_Dataset extract_
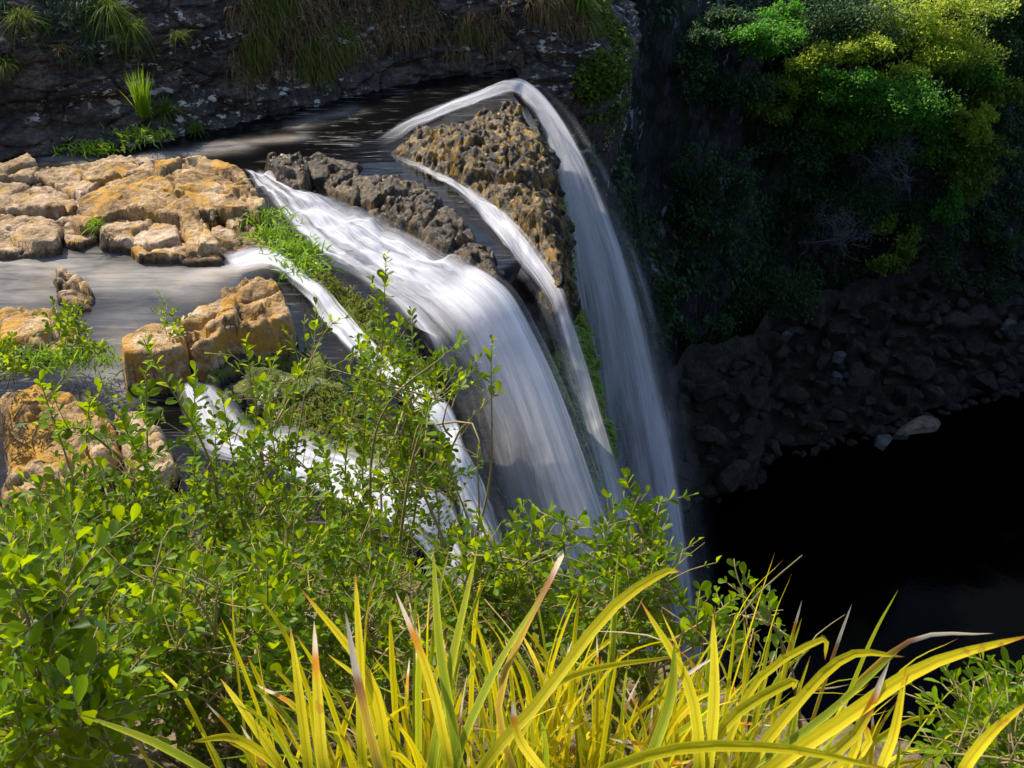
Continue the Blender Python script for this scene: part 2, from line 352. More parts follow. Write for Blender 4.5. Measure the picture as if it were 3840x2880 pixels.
def ruled(name, line, zs, off, disp, mat, n, dens=None):
    line = np.asarray(line, float); seg = np.linalg.norm(np.diff(line, axis=0), axis=1); s = np.concatenate([[0], np.cumsum(seg)])
    if dens is None: u = np.linspace(0, s[-1], n)
    else:
        w = np.interp(s, s, dens); su = np.linspace(0, s[-1], 4000); c = np.cumsum(np.interp(su, s, w)); u = np.interp(np.linspace(c[0], c[-1], n), c, su)
    x = np.interp(u, s, line[:, 0]); y = np.interp(u, s, line[:, 1])
    kk = np.ones(15) / 15; 
    tx = np.gradient(x); ty = np.gradient(y); tx = np.convolve(np.pad(tx, 7, 'edge'), kk, 'valid'); ty = np.convolve(np.pad(ty, 7, 'edge'), kk, 'valid')
    l = np.hypot(tx, ty) + 1e-9; nx, ny = ty / l, -tx / l
    S, Zz = np.meshgrid(u, zs, indexing='ij'); o = off(S, Zz, x[:, None] + 0 * Zz)
    Pp = np.stack([x[:, None] + nx[:, None] * o, y[:, None] + ny[:, None] * o, Zz + 0 * o], -1)
    d = disp(Pp); Pp[..., 0] += nx[:, None] * d; Pp[..., 1] += ny[:, None] * d
    return link(name, mesh(name, Pp, gridf(*S.shape), mat)), Pp

BL = [(-32, 20.6), (-14, 21.2), (-10.5, 21.7), (-8.1, 22.3), (-5.3, 24.5), (-3, 26.6), (-.6, 27.8), (1.1, 28.2), (2.2, 28.9), (2.8, 30.5), (3.1, 33), (3.4, 36)]
def bank_top(x): return np.interp(x, [-32, -9, -4, 0, 3], [-5.2, -4.9, -5.2, -6.3, -6.3])  # unseen crest, shaped low so the sun clears it onto the far fall
def bank_off(S, Z, X0):
    h = np.maximum(Z + 8.2, 0); o = -.42 * h - .03 * h * h
    top = bank_top(X0); o = o - np.maximum(Z - top, 0) * 3.5
    return o + .35 * sstep(-7.2, -8.4, Z) - .5 * sstep(-9, -14, Z)
def bank_disp(P):
    q = P * np.array([.55, .55, 2.6]) + fbm(P, .5, 2, 3)[..., None] * .5
    w1, w2, _ = worley(P * np.array([.9, .9, 2.2]) + fbm(P, .7, 2, 1)[..., None] * .6, 8)
    return .45 * fbm(P, .35, 3, 21) + .30 * ridged(q, 1.0, 5, 31) + .10 * fbm(P, 3.5, 4, 41) - .20 * np.exp(-(w2 - w1) / .05)
zs = np.concatenate([np.arange(-33, -9, .4), np.arange(-9, -4.2, .035), np.arange(-4.2, 8, .15)])
bank, PB = ruled('far_bank', BL, zs, bank_off, bank_disp, M['dark_rock'], 760, [.15, .6, 1, 1, 1, 1, 1, 1.3, 1.3, 1, .8, .8])
tag(bank, kind='structure')

WL = [(1.6, 29.6), (2.9, 31.5), (3.6, 36), (5.0, 42), (7.5, 48), (13, 52), (20, 55), (30, 58), (42, 60), (62, 58), (78, 40), (80, 10), (60, -18), (25, -28), (0, -22), (-14, -12)]  # beyond the far right end: unseen wall, added for the pool's dark reflection
def wall_top(x): return np.interp(x, [0, 6, 10, 30, 60], [-6.6, -7.6, -11.0, -10.5, -6.0])  # rim above the view, shaped low to let sun onto trees and far fall
def wall_off(S, Z, X0):
    o = -.16 * (Z + 30) + 0 * S
    o = o - np.maximum(Z - wall_top(X0), 0) * 2.2
    return o
def wall_disp(P):
    return 1.3 * fbm(P, .13, 3, 51) + .9 * ridged(P * np.array([1, 1, .45]), .35, 4, 52) + .30 * ridged(P * np.array([1.2, 1.2, .35]), 1.3, 3, 53)
zw = np.concatenate([np.arange(-34.5, -4, .16), np.arange(-4, 6, .8)])
wall, PW = ruled('gorge_wall', WL, zw, wall_off, wall_disp, M['wall_rock'], 620, [1, 1, 1, 1, 1, 1, 1, .9, .6, .25, .1, .1, .1, .1, .1, .1])
tag(wall, kind='structure')
v = [(-60, -60, ZP), (140, -60, ZP), (140, 120, ZP), (-60, 120, ZP)]
tag(link('pool', mesh('pool', v, [(0, 1, 2, 3)], M['pool'])), kind='structure')

# near bank falling from the viewer to the ledge
def edge_x(y): return np.interp(y, [-60, .6, 1.5, 2.2, 3.2, 5, 7, 9, 12], [40, 14, 3.2, 1.5, .85, .25, -.5, -1.0, -1.6])
def near_z(x, y):
    z = np.interp(y, [-60, -2, .3, 1, 9, 9.6, 10.4, 12], [2.0, -1.4, -1.62, -1.85, -8.05, -8.45, -9.0, -10])
    d = np.maximum(x - edge_x(y), 0)
    z = z - np.where(d < .25, d * 1.4, .35 + (d - .25) * 7)
    return np.maximum(z, -34)
ax = np.concatenate([-np.linspace(0, 1, 70)[::-1] ** 2 * 50 - 4.01, np.arange(-4, 3, .035), 3 + np.linspace(0, 1, 60) ** 2 * 50])
ay = np.concatenate([-np.linspace(0, 1, 40)[::-1] ** 2 * 55 - .01, np.arange(0, 12, .045)])
XX, YY = np.meshgrid(ax, ay, indexing='ij'); ZZ = near_z(XX, YY)
P = np.stack([XX, YY, ZZ], -1); P[..., 2] += (.13 * fbm(P, 1.3, 4, 61) + .08 * ridged(P, 4.2, 3, 62)) * sstep(-6, -.5, -np.abs(P[..., 1] - 3) + 0)
tag(link('near_bank', mesh('near_bank', P, gridf(*XX.shape), M['soil'])), kind='structure')

# ================================================================== ROCKS ON THE LEDGE
def mound(name, poly, ztop, mat, label, cat='rock', res=.032, edge=.22, tilt=(0, 0), rough=.035, crack=.085, crack_f=1.25, pits=0.0, flare=.25, seed=0, group=None, skirt=.6, dome=.10, grow=1.0):
    pw = np.array([Pz(a, b_, ztop)[:2] for a, b_ in poly]); c = pw.mean(0); pw = c + (pw - c) * grow
    lo = pw.min(0) - .5; hi = pw.max(0) + .5
    gx = np.arange(lo[0], hi[0], res); gy = np.arange(lo[1], hi[1], res)
    X, Y = np.meshgrid(gx, gy, indexing='ij'); Q = np.stack([X, Y], -1)
    sd = np.full(X.shape, 9e9); ins = np.zeros(X.shape, bool)
    for i in range(len(pw)):
        A, B = pw[i], pw[(i + 1) % len(pw)]; AB = B - A; q = Q - A
        tt = np.clip((q @ AB) / (AB @ AB + 1e-9), 0, 1); sd = np.minimum(sd, np.linalg.norm(q - tt[..., None] * AB, axis=-1))
        cr = ((A[1] > Y) != (B[1] > Y)) & (X < (B[0] - A[0]) * (Y - A[1]) / (B[1] - A[1] + 1e-12) + A[0]); ins ^= cr
    sd = np.where(ins, sd, -sd); P0 = np.stack([X, Y, X * 0 + seed * 3.7], -1)
    size = math.sqrt(max(sd.max(), .05))
    sd = sd + size * (.09 * fbm(P0, 1.8, 3, seed) + .045 * fbm(P0, 6, 3, seed + 3))
    wp = P0 + fbm(P0, 1.2, 3, seed + 1)[..., None] * .5
    w1, w2, cid, wv = worley(wp * crack_f * .62, seed + 7, True)
    l1 = np.exp(-np.abs(fbm(P0 + 3, .75, 3, seed + 41)) / .012); l2 = np.exp(-np.abs(fbm(P0 + 9, 1.3, 3, seed + 43)) / .010)
    _, _, cid2, wv2 = worley(wp * crack_f * 1.7, seed + 47, True)
    facet = (wv[..., 0] * np.cos(cid * 44) + wv[..., 1] * np.sin(cid * 44)) * crack * 1.1 + (wv2[..., 0] * np.cos(cid2 * 44) + wv2[..., 1] * np.sin(cid2 * 44)) * crack * .45
    top = ztop + tilt[0] * (X - c[0]) + tilt[1] * (Y - c[1]) + dome * sstep(0, 1.2, sd) - dome * .6
    top += facet + (cid - .5) * crack * 1.7 + (cid2 - .5) * crack * .35 - crack * .8 * np.exp(-(w2 - w1) / .03) - crack * 1.4 * l1 - crack * .9 * l2
    top += rough * 1.3 * fbm(P0, 1.4, 4, seed + 9) - rough * np.abs(fbm(P0, 3.2, 5, seed + 11)) * 1.6 + rough * ridged(P0, 9.0, 4, seed + 13) * .35
    if pits:
        q = P0 + fbm(P0, 3.5, 3, seed + 5)[..., None] * .22
        r1 = ridged(q, 2.2, 5, seed + 15); a3, _, _ = worley(q * 3.1, seed + 25); a4, _, _ = worley(q * 6.3, seed + 27)
        top += pits * (.55 * r1 - 1.3 * np.exp(-(a3 / .26) ** 2) - .8 * np.exp(-(a4 / .28) ** 2))
    base = ZR - skirt
    tt = 1 - (1 - np.clip(sd / edge, 0, 1)) ** 2.6
    Z = base + (top - base) * tt
    sidek = (1 - tt); X2 = X + (X - c[0]) * 0; P = np.stack([X2, Y, Z], -1)
    jit = (fbm(P, 4, 4, seed + 31) * .16 - np.abs(fbm(P * np.array([1, 1, 3]), 4, 3, seed + 33)) * .12) * sstep(0, .5, sidek) ; P[..., 0] += jit; P[..., 1] -= jit
    keep = sd > -.03; f = gridf(*X.shape); km = keep.ravel()[f].all(1); f = f[km]
    used = np.unique(f); mp = -np.ones(X.size, int); mp[used] = np.arange(len(used))
    P = P.reshape(-1, 3)[used]; org = np.array([c[0], c[1], ZR])
    o = link(name, mesh(name, P - org, mp[f], mat), loc=org)
    return tag(o, label, cat, group)
K = .1543
def cr1(*pts): return [(a * K, b_ * K) for a, b_ in pts]
g = 'slabs of golden rock on the ledge'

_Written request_
Please quote the lines of the material, beginning with the first and ending with the one that contains "tag(bank, kind='structure')", exactly as written and without any pictures.

_Exercise solution_
Continue the Blender Python script for this scene: part 2, from line 352. More parts follow. Write for Blender 4.5. Measure the picture as if it were 3840x2880 pixels.
def ruled(name, line, zs, off, disp, mat, n, dens=None):
    line = np.asarray(line, float); seg = np.linalg.norm(np.diff(line, axis=0), axis=1); s = np.concatenate([[0], np.cumsum(seg)])
    if dens is None: u = np.linspace(0, s[-1], n)
    else:
        w = np.interp(s, s, dens); su = np.linspace(0, s[-1], 4000); c = np.cumsum(np.interp(su, s, w)); u = np.interp(np.linspace(c[0], c[-1], n), c, su)
    x = np.interp(u, s, line[:, 0]); y = np.interp(u, s, line[:, 1])
    kk = np.ones(15) / 15; 
    tx = np.gradient(x); ty = np.gradient(y); tx = np.convolve(np.pad(tx, 7, 'edge'), kk, 'valid'); ty = np.convolve(np.pad(ty, 7, 'edge'), kk, 'valid')
    l = np.hypot(tx, ty) + 1e-9; nx, ny = ty / l, -tx / l
    S, Zz = np.meshgrid(u, zs, indexing='ij'); o = off(S, Zz, x[:, None] + 0 * Zz)
    Pp = np.stack([x[:, None] + nx[:, None] * o, y[:, None] + ny[:, None] * o, Zz + 0 * o], -1)
    d = disp(Pp); Pp[..., 0] += nx[:, None] * d; Pp[..., 1] += ny[:, None] * d
    return link(name, mesh(name, Pp, gridf(*S.shape), mat)), Pp

BL = [(-32, 20.6), (-14, 21.2), (-10.5, 21.7), (-8.1, 22.3), (-5.3, 24.5), (-3, 26.6), (-.6, 27.8), (1.1, 28.2), (2.2, 28.9), (2.8, 30.5), (3.1, 33), (3.4, 36)]
def bank_top(x): return np.interp(x, [-32, -9, -4, 0, 3], [-5.2, -4.9, -5.2, -6.3, -6.3])  # unseen crest, shaped low so the sun clears it onto the far fall
def bank_off(S, Z, X0):
    h = np.maximum(Z + 8.2, 0); o = -.42 * h - .03 * h * h
    top = bank_top(X0); o = o - np.maximum(Z - top, 0) * 3.5
    return o + .35 * sstep(-7.2, -8.4, Z) - .5 * sstep(-9, -14, Z)
def bank_disp(P):
    q = P * np.array([.55, .55, 2.6]) + fbm(P, .5, 2, 3)[..., None] * .5
    w1, w2, _ = worley(P * np.array([.9, .9, 2.2]) + fbm(P, .7, 2, 1)[..., None] * .6, 8)
    return .45 * fbm(P, .35, 3, 21) + .30 * ridged(q, 1.0, 5, 31) + .10 * fbm(P, 3.5, 4, 41) - .20 * np.exp(-(w2 - w1) / .05)
zs = np.concatenate([np.arange(-33, -9, .4), np.arange(-9, -4.2, .035), np.arange(-4.2, 8, .15)])
bank, PB = ruled('far_bank', BL, zs, bank_off, bank_disp, M['dark_rock'], 760, [.15, .6, 1, 1, 1, 1, 1, 1.3, 1.3, 1, .8, .8])
tag(bank, kind='structure')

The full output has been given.